*INPUT:*
>> START

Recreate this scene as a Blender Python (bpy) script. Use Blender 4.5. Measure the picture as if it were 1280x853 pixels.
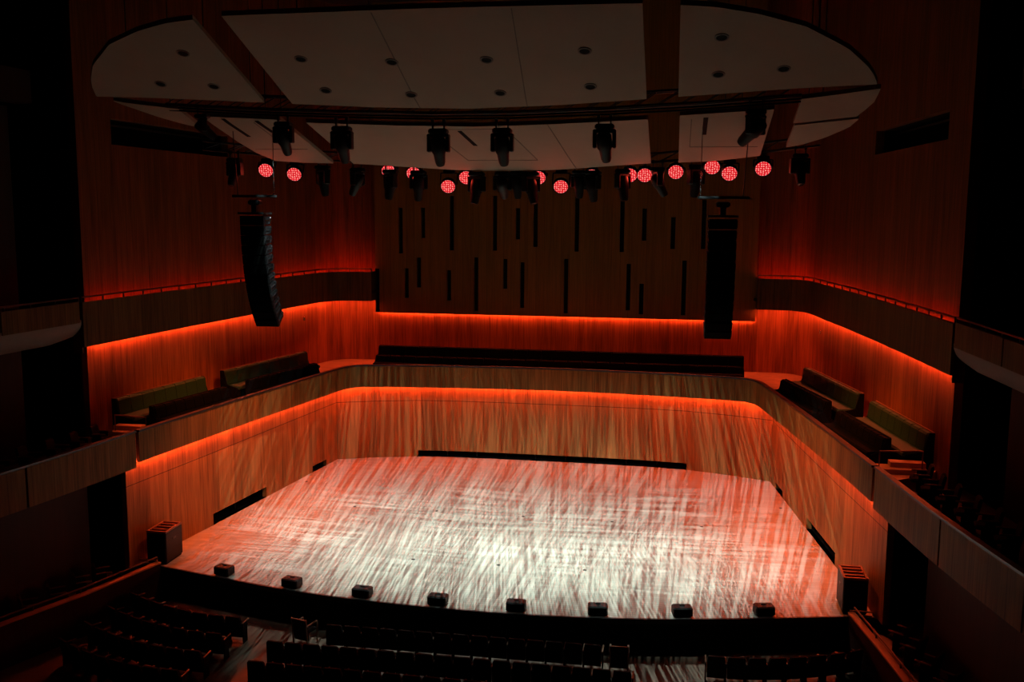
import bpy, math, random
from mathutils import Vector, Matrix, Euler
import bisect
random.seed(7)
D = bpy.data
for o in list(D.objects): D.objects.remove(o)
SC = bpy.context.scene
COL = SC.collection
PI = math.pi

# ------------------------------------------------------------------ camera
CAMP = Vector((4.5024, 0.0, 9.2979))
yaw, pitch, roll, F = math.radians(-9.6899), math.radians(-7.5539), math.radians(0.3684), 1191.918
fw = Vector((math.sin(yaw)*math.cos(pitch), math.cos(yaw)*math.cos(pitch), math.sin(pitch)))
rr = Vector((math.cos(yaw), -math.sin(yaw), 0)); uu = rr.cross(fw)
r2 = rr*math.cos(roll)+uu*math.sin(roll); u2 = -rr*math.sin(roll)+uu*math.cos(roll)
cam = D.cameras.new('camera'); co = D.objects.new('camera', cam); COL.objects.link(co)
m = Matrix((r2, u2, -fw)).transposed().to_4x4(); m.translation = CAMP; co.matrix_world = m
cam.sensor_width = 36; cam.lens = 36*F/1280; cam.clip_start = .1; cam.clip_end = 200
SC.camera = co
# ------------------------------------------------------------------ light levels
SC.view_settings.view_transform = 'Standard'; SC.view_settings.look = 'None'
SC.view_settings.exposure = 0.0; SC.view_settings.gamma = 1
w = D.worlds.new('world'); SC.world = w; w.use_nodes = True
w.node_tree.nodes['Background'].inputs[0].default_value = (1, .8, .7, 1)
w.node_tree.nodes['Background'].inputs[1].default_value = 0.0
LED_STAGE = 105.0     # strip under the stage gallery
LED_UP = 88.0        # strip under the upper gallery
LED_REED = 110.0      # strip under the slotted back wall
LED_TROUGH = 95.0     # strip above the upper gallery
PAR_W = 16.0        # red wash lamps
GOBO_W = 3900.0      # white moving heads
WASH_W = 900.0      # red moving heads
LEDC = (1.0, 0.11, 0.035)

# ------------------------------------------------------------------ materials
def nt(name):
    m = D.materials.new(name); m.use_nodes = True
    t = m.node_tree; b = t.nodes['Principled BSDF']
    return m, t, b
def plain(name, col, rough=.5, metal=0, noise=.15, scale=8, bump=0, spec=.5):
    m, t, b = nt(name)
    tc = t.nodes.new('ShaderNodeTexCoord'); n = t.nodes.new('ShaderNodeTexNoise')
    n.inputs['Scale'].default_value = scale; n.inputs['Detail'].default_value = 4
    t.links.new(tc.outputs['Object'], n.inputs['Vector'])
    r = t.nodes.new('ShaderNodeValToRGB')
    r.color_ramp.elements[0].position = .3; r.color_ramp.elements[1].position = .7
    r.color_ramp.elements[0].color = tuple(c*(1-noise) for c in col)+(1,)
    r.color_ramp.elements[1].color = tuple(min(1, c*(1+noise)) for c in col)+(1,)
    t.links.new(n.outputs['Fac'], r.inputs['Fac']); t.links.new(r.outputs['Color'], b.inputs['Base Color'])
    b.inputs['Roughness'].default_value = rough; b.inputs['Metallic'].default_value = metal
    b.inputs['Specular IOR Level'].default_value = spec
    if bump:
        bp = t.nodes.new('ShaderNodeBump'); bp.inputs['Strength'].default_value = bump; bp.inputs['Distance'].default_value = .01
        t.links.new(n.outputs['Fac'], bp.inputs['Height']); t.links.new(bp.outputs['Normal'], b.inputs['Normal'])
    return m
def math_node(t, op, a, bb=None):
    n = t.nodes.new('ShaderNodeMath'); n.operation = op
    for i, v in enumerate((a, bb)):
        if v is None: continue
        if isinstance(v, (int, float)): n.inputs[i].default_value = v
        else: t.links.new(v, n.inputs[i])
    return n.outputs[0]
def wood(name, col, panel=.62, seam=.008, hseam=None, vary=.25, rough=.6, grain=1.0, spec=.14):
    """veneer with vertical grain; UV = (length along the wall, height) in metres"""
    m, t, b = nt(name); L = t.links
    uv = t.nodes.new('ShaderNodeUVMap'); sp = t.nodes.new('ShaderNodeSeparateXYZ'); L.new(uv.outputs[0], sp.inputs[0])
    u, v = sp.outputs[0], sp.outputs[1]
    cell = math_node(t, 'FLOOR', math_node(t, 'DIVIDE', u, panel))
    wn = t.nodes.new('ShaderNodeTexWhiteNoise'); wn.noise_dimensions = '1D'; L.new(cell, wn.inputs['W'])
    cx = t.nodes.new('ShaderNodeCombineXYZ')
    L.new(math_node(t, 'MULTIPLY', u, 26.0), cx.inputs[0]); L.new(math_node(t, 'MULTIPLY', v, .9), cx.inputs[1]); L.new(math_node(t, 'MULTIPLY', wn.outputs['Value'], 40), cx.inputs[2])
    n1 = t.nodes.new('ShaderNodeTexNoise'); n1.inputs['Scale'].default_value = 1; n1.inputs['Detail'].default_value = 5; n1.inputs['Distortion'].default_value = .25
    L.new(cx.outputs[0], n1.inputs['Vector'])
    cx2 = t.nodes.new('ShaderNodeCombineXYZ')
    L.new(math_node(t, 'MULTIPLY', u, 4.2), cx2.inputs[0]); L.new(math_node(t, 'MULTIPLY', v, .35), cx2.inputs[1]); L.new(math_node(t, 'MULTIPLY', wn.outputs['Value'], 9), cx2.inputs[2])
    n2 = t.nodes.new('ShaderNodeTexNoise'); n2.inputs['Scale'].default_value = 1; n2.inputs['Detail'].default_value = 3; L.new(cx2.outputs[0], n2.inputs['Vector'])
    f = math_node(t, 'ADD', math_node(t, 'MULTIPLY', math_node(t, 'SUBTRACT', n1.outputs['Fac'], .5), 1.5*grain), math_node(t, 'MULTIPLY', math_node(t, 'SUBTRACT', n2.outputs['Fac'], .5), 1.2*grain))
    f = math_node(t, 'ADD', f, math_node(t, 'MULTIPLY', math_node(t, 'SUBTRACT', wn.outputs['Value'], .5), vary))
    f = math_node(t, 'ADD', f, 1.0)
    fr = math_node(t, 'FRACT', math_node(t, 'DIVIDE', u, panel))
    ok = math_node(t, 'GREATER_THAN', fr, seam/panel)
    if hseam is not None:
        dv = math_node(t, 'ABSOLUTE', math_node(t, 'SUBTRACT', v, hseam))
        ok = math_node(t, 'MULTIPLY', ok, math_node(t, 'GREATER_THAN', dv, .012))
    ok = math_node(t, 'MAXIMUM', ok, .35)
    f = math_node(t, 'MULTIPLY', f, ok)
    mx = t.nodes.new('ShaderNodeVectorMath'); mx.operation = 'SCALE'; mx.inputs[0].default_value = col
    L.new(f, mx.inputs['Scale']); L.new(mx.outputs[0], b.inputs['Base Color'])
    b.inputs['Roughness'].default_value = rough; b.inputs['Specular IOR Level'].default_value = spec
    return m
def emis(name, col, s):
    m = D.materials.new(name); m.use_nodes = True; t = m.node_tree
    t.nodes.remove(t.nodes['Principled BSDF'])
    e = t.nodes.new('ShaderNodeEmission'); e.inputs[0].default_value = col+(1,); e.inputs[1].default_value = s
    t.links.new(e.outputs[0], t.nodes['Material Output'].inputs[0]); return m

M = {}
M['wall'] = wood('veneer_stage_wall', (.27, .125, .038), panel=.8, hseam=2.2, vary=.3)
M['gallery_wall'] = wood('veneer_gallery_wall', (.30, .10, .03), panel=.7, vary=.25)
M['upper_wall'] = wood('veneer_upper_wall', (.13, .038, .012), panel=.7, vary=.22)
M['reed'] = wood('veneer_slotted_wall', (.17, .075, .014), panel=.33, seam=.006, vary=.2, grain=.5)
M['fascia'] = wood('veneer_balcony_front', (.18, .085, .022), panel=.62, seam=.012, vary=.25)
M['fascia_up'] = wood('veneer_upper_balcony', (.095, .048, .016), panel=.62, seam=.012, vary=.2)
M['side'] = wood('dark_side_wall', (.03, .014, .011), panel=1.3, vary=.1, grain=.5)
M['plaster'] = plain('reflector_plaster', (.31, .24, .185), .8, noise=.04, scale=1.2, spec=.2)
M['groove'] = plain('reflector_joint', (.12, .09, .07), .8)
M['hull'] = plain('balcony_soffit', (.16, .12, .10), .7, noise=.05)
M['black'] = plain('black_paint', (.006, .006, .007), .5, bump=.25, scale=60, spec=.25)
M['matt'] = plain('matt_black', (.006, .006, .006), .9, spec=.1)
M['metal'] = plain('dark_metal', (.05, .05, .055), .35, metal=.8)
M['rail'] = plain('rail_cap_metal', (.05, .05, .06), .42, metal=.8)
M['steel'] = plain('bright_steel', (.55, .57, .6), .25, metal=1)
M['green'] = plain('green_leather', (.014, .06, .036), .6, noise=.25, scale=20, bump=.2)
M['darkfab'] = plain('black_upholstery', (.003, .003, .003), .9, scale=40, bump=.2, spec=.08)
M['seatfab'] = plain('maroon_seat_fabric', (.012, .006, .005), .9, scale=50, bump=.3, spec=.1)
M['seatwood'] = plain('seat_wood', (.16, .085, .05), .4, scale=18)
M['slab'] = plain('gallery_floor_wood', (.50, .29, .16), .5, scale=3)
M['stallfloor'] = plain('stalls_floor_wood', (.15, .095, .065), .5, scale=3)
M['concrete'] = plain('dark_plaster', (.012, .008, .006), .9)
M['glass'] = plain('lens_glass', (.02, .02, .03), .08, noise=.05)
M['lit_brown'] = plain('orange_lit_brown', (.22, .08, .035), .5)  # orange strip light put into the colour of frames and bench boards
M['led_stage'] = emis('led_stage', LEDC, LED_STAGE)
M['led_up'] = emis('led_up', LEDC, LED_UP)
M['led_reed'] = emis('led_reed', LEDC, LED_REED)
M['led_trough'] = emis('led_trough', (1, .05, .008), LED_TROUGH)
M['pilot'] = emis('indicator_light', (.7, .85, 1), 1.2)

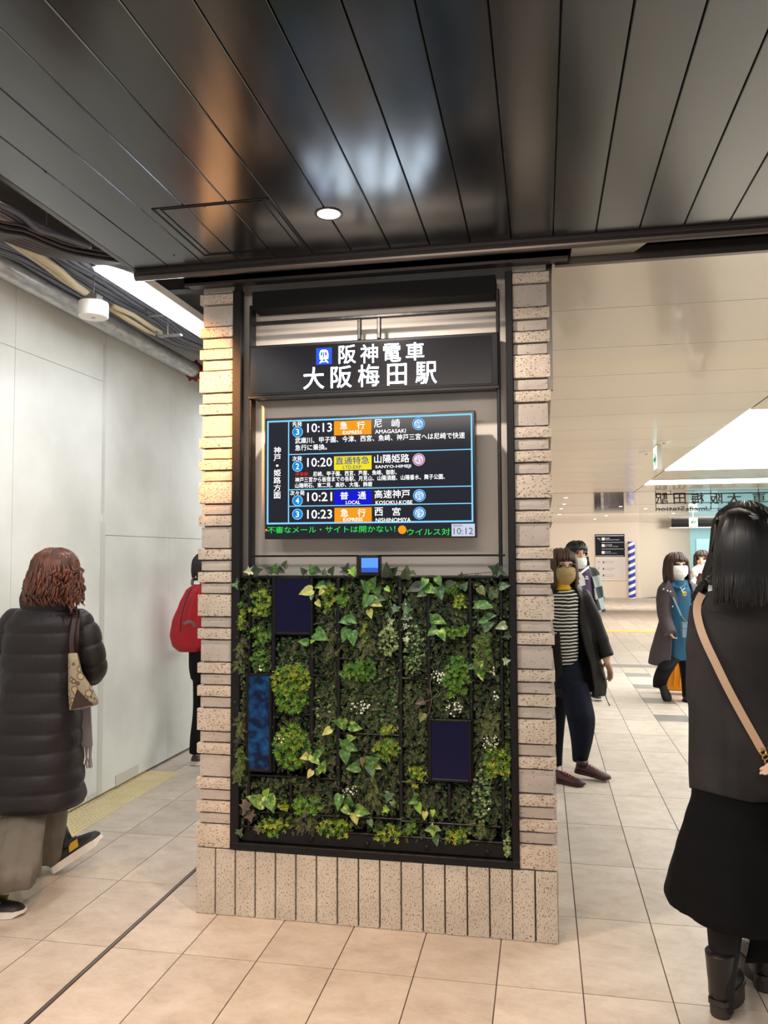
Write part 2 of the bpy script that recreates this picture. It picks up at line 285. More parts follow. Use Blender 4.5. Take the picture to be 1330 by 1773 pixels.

>> END

*GOAL:*
Repeat the lines above, starting at the first and stopping after the line that holds "PI = math.pi", with the pictures left out.

*TASK RESPONSE:*
Recreate this scene as a Blender Python (bpy) script. Use Blender 4.5. Measure the picture as if it were 1280x853 pixels.
import bpy, math, random
from mathutils import Vector, Matrix, Euler
import bisect
random.seed(7)
D = bpy.data
for o in list(D.objects): D.objects.remove(o)
SC = bpy.context.scene
COL = SC.collection
PI = math.pi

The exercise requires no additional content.